BMW Parks the X6 on Wall Street
BMW will bypass the masses and promote its $53,000 X6 crossover to Wall Street types and the Hollywood glitterati in a new six-week campaign.
The X6 appears this week as an interactive hologram inside a 10-foot square. The enclosure has been placed in the lobby of the World Financial Center in New York and in the coming weeks it will emerge at several other locations in downtown Manhattan, such as 1 Liberty Plaza and 1 New York Plaza. Inside the enclosure is a touch screen that allows consumers to look at the X6 from different angles, as well as view the interior and the car's features. GSD&M Idea City, Austin, Texas, handles creative.
The targeted buy in affluent locations is part of BMW's strategy to deliver content to consumers who are likely to consider a new X6. "The real magic is finding where these people are," said Patrick McKenna, manager-marketing communications at BMW. "We're on CNBC, we're in airports, we're even on cable in a very limited way. But this is a small number of people and you need to be clever." McKenna noted there are going to be less than 10,000 of these vehicles available in the U.S.

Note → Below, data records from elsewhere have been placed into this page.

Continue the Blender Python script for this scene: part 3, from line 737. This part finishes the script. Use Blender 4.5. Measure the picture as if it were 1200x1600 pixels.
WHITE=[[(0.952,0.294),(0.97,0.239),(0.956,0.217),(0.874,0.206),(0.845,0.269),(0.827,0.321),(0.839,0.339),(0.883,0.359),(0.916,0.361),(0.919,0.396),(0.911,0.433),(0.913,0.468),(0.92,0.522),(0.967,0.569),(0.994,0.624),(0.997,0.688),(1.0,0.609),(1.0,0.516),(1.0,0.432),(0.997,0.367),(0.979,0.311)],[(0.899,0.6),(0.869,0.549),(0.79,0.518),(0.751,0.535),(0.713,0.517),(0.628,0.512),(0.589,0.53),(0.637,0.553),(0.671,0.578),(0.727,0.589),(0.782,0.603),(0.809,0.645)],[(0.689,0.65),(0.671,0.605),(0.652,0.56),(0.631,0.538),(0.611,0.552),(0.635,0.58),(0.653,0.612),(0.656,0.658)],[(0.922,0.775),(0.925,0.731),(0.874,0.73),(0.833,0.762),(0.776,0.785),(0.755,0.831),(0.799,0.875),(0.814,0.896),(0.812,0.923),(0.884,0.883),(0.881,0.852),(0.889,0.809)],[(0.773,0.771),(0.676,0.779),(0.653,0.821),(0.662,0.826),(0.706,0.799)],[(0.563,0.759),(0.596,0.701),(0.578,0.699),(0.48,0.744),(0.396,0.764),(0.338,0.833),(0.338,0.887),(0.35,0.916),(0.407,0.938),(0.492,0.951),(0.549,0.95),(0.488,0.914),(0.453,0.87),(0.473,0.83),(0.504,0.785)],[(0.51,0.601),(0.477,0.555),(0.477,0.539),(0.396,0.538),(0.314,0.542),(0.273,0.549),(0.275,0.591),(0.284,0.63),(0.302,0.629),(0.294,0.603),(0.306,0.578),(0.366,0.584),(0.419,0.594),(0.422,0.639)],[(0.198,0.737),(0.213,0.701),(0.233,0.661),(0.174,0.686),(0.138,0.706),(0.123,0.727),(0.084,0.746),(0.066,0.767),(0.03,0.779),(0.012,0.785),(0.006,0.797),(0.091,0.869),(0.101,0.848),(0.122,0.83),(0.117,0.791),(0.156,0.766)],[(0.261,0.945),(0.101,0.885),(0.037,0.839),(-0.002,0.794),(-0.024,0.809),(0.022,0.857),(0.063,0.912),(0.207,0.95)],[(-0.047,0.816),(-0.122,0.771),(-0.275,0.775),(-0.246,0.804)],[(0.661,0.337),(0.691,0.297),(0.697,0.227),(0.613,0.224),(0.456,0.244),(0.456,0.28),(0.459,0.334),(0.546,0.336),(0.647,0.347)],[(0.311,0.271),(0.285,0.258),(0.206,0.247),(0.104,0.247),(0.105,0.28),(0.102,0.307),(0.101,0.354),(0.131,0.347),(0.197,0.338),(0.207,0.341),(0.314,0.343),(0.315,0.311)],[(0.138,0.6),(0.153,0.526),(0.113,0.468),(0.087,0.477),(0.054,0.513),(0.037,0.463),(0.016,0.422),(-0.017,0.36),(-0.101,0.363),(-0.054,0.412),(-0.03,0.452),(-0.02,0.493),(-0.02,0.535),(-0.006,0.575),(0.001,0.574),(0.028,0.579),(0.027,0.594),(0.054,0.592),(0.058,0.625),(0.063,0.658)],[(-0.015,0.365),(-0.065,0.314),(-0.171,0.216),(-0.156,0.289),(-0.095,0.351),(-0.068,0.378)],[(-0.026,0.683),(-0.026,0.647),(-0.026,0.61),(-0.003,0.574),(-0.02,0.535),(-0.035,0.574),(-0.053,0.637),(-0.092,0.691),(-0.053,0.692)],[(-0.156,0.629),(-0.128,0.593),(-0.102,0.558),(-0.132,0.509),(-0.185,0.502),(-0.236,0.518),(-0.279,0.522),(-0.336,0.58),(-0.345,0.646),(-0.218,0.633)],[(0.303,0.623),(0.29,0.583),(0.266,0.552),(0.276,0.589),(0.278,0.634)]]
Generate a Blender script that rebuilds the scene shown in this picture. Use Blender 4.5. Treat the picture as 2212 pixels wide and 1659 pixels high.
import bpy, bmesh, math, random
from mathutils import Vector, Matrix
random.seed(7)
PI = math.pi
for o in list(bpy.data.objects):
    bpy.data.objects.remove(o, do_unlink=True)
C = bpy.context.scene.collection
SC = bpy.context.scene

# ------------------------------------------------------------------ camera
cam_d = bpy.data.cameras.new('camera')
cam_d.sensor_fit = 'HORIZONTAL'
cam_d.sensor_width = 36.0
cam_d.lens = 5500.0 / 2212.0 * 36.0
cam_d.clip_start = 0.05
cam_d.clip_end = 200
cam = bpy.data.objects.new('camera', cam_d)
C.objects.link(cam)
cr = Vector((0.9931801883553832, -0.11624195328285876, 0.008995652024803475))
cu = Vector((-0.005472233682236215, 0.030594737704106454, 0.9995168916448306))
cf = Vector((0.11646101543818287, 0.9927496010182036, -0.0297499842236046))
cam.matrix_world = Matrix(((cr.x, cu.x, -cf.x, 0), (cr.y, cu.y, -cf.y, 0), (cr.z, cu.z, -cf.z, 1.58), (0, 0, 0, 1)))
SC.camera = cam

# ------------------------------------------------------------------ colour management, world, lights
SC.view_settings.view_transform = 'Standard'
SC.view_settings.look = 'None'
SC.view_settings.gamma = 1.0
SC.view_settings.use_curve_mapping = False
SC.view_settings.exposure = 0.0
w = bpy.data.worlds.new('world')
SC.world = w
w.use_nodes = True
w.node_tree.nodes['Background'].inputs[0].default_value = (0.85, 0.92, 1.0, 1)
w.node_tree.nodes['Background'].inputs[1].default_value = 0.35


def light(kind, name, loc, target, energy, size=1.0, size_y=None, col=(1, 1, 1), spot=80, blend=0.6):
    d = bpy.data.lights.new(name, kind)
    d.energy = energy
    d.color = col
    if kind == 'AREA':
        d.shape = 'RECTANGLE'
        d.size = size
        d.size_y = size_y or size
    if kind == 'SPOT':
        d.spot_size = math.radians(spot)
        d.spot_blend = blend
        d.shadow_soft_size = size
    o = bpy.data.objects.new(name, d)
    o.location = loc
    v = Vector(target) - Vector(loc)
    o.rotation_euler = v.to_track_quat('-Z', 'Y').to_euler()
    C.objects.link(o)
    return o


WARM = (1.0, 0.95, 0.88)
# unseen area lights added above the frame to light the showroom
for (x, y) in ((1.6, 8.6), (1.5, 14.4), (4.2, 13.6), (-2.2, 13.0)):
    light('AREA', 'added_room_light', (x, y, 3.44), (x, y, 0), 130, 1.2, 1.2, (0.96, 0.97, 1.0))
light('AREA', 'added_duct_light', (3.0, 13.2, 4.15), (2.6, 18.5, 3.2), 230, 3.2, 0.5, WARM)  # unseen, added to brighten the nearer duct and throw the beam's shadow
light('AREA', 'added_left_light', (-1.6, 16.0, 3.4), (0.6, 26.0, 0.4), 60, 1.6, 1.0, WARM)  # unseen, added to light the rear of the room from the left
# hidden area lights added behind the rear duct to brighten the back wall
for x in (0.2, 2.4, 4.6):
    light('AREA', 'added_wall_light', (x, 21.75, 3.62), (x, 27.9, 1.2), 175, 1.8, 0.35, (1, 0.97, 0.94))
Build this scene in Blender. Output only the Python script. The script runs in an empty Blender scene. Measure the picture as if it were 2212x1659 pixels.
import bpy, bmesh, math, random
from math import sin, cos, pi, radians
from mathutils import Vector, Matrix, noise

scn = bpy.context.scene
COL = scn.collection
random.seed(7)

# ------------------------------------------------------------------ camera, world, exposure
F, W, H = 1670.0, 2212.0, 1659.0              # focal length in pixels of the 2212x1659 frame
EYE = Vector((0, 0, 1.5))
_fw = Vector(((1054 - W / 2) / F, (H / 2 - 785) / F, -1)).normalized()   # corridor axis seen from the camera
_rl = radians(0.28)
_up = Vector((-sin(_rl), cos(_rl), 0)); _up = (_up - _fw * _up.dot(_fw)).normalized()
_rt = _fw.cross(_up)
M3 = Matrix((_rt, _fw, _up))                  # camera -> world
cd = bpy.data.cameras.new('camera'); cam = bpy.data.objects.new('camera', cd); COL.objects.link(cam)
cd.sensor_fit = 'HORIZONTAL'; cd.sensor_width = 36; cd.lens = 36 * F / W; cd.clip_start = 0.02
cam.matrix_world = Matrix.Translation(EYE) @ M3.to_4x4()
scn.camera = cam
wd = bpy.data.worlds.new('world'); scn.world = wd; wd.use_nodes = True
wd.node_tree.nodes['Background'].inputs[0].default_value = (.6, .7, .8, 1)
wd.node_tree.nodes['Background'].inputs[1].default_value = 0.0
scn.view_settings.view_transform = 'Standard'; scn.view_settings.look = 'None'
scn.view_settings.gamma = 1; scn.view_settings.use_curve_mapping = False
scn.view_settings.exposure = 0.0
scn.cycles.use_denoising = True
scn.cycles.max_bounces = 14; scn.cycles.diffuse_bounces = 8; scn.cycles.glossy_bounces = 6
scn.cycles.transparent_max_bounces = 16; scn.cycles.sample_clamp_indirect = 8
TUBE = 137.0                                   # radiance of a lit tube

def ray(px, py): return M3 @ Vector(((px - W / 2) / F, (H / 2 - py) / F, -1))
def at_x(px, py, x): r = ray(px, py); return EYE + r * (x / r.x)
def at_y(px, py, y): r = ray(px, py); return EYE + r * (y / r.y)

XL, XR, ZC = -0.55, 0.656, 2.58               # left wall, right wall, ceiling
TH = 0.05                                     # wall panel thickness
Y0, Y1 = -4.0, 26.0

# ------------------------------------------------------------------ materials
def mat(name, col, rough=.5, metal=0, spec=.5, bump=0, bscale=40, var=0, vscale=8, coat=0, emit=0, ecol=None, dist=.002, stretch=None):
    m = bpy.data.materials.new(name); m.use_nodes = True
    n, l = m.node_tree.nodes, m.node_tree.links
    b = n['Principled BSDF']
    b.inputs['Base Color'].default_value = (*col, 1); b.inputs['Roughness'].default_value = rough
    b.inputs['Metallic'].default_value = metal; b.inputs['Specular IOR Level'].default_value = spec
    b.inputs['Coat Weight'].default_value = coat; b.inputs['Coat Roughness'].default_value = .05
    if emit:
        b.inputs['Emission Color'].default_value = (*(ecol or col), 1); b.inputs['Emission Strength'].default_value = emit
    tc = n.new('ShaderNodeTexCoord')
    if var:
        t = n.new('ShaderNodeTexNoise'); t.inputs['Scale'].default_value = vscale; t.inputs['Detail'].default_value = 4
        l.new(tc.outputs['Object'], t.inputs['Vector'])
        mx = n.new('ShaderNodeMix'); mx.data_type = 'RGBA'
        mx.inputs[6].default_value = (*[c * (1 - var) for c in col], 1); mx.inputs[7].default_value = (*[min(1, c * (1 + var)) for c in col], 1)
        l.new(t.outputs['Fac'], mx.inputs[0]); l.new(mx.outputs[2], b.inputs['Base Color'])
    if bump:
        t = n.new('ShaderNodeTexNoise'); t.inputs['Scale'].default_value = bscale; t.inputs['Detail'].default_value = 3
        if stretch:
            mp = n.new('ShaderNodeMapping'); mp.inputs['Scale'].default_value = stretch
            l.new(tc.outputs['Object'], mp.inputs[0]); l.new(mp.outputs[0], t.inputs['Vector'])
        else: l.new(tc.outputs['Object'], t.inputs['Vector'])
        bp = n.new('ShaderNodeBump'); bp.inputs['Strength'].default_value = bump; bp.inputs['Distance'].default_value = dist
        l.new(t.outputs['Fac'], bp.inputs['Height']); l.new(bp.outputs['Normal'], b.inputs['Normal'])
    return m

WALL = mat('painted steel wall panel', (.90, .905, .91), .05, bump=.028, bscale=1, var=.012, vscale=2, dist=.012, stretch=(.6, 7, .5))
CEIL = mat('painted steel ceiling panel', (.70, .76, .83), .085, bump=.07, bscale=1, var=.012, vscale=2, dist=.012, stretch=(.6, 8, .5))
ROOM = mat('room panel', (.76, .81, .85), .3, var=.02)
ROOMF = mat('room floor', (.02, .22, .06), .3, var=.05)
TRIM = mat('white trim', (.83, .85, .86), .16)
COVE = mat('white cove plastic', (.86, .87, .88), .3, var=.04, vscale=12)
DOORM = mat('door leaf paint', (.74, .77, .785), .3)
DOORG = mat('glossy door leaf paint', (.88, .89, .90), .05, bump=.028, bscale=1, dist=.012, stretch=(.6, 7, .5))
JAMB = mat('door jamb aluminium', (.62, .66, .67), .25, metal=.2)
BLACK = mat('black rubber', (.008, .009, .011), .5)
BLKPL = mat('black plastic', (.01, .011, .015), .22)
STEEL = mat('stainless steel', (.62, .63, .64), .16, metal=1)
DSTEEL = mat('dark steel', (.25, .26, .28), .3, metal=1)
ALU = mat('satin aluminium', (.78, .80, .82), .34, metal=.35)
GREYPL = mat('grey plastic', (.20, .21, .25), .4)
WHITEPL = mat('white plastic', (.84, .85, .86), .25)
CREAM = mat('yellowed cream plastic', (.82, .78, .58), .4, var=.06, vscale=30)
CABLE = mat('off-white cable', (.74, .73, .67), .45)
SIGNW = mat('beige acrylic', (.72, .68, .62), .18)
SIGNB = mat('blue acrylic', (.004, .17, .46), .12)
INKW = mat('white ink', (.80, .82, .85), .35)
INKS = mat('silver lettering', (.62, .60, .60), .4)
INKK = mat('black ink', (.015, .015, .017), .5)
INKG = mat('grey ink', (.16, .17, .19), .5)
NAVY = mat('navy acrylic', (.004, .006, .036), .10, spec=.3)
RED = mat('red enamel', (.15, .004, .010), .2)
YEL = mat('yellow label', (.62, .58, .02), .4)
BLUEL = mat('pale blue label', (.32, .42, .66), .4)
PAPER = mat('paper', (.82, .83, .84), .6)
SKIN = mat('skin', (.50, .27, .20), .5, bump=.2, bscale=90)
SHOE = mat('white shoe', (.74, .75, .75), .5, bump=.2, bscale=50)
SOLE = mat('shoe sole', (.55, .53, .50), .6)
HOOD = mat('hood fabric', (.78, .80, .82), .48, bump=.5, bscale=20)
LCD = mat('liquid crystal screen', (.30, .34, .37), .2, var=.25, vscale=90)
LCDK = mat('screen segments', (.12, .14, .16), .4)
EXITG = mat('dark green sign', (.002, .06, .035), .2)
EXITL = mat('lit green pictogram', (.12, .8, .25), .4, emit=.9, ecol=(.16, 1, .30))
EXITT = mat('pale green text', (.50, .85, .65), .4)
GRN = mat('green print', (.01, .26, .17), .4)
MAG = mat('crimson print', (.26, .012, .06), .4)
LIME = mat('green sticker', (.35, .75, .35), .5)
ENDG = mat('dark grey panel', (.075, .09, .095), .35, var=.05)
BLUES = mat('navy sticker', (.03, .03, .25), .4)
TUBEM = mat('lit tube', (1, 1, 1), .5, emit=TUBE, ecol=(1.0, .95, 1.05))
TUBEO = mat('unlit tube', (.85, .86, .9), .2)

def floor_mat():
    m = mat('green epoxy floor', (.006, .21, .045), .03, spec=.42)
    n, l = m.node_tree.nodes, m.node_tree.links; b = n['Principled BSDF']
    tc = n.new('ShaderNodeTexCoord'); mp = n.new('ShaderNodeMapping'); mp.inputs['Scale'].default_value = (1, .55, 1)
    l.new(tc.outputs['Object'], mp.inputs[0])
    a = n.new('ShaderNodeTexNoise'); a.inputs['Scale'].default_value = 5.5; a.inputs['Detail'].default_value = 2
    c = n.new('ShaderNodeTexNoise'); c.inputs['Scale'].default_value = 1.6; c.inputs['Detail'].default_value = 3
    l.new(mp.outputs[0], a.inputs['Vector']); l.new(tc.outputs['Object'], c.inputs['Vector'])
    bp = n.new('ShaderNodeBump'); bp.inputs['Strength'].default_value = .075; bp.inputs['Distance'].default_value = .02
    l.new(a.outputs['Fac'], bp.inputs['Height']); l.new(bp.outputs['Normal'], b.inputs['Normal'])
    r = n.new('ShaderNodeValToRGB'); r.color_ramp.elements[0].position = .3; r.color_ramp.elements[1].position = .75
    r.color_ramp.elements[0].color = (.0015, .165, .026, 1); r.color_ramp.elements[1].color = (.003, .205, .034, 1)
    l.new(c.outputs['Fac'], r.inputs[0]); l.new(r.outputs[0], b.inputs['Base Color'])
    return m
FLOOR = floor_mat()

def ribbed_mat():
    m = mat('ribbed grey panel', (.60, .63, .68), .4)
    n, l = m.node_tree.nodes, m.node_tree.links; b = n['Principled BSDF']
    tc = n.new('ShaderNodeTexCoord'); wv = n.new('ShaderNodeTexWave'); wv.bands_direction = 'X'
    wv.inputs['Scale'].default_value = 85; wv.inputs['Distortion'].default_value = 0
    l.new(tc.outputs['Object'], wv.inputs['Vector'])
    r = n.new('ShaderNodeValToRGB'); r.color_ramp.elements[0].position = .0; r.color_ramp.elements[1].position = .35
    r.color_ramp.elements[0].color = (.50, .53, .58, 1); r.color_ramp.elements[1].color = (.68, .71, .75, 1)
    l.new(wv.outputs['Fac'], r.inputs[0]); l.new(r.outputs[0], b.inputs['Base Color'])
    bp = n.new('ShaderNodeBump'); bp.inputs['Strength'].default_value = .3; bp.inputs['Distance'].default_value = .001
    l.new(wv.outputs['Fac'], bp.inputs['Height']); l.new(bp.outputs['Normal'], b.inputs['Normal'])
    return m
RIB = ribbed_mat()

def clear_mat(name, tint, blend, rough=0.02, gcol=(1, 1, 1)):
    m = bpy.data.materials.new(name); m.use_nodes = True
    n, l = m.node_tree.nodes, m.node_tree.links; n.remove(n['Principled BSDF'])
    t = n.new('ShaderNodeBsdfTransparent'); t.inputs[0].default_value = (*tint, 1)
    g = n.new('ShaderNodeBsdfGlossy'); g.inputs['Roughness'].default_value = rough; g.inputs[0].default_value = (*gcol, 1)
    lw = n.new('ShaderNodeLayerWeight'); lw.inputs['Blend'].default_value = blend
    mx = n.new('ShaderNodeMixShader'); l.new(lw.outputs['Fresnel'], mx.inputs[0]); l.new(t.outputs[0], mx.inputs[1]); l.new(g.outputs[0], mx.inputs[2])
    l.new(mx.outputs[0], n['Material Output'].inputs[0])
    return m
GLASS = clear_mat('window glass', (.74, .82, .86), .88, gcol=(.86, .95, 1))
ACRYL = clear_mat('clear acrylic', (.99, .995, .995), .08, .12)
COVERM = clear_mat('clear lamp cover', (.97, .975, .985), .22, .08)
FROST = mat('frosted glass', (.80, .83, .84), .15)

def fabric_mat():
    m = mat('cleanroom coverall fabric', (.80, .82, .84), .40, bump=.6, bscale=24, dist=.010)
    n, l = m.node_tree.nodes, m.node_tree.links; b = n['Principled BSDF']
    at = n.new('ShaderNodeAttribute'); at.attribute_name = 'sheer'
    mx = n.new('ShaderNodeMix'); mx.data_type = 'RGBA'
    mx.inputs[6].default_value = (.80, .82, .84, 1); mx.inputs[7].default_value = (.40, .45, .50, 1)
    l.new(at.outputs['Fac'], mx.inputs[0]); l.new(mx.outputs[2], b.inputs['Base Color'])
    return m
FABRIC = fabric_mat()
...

On the West Coast, BMW will partner with Variety magazine to sponsor a series of parties, where the X6 will be on site. BMW also is among the sponsors of the Consumer Electronics Assn.'s Digital Hollywood conference in Los Angeles, being held May 5-8. The automaker will place an X6 in front of the grand ballroom adjacent to the Renaissance Hollywood Hotel, which is hosting the conference.
Print ads will run in May and June issues of national business, lifestyle and auto enthusiast magazines, including Forbes, The Economist, Robb Report, The New Yorker and Road and Track. A BMW X6 insert will appear in Friday's Wall Street Journal. The ads feature different taglines including "Coupe's Evil Twin" and "What is it? What isn't it?"
Additionally, BMW will run spots on the Captivate Network, which delivers news and entertainment to digital screens in elevators of office buildings in 23 U.S. markets. There will be homepage takeovers at various financial Web sites like Bloomberg.com, Forbes.com and FoxBusiness.com.
BMW spent $154 million on U.S. ads last year (excluding online), up 7% from 2006, per Nielsen Monitor-plus.